Soon it's for shipping
Here is something that sounds impossible until you think about it: it may someday be cheaper to ship minerals from the moon to Earth than to ship goods from one city to another on Earth. The reason has everything to do with gravity, or rather, the lack of it.
Escaping Earth's gravity requires enormous energy. A rocket leaving the Earth's surface must reach a speed of about 25,000 miles per hour just to break free. The moon, which has only one-sixth of Earth's gravity, requires a fraction of that. Once a spacecraft is loaded on the lunar surface and aimed at Earth, the return trip is, by comparison, a gentle coast.

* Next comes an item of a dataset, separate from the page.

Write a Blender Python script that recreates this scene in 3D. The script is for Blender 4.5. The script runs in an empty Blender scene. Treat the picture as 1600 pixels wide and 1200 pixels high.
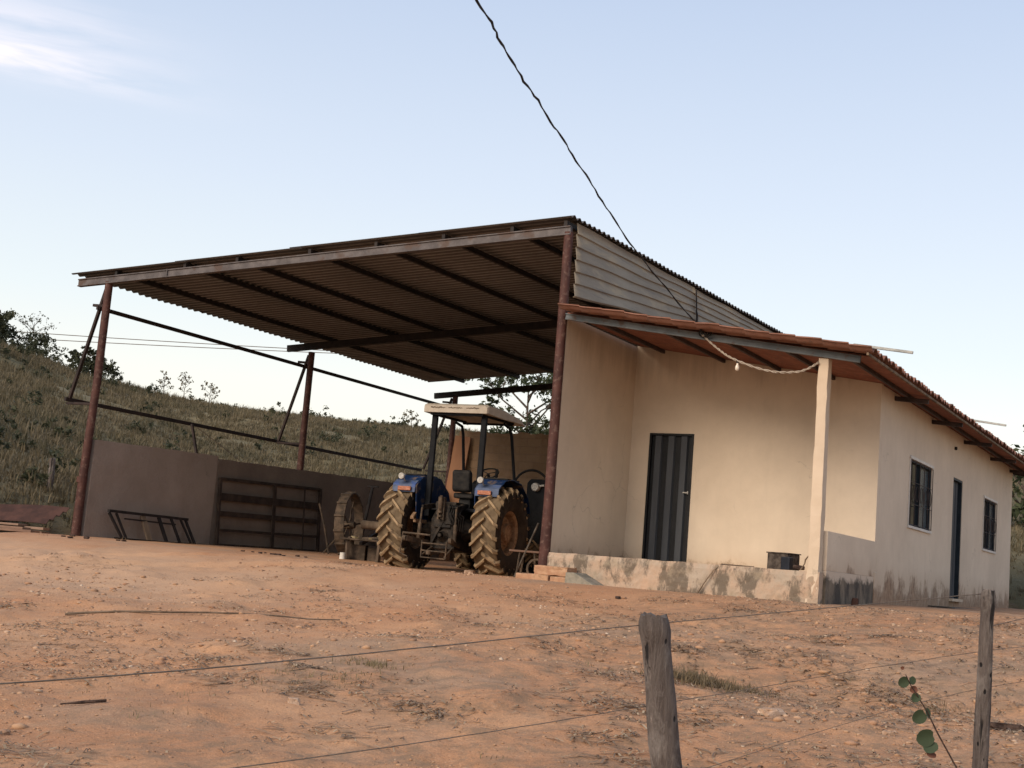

NASA has been building around this logic for years. The Artemis program, which aims to establish a permanent base at the moon's South Pole, is not just about exploration, it is about access to resources. The South Pole is believed to hold significant deposits of water ice, which can be converted into rocket fuel. Helium-3, a rare element with potential uses in advanced energy and technology applications, exists on the moon in quantities that are scarce on Earth. According to NASA's in-situ resource utilization program, extracting and using lunar materials is central to the agency's long-term plans.
The moon base isn't science fiction. It's an infrastructure project. And if the physics holds, and most experts agree it does, the moon could one day function less like a destination and more like a supply depot for Earth and beyond.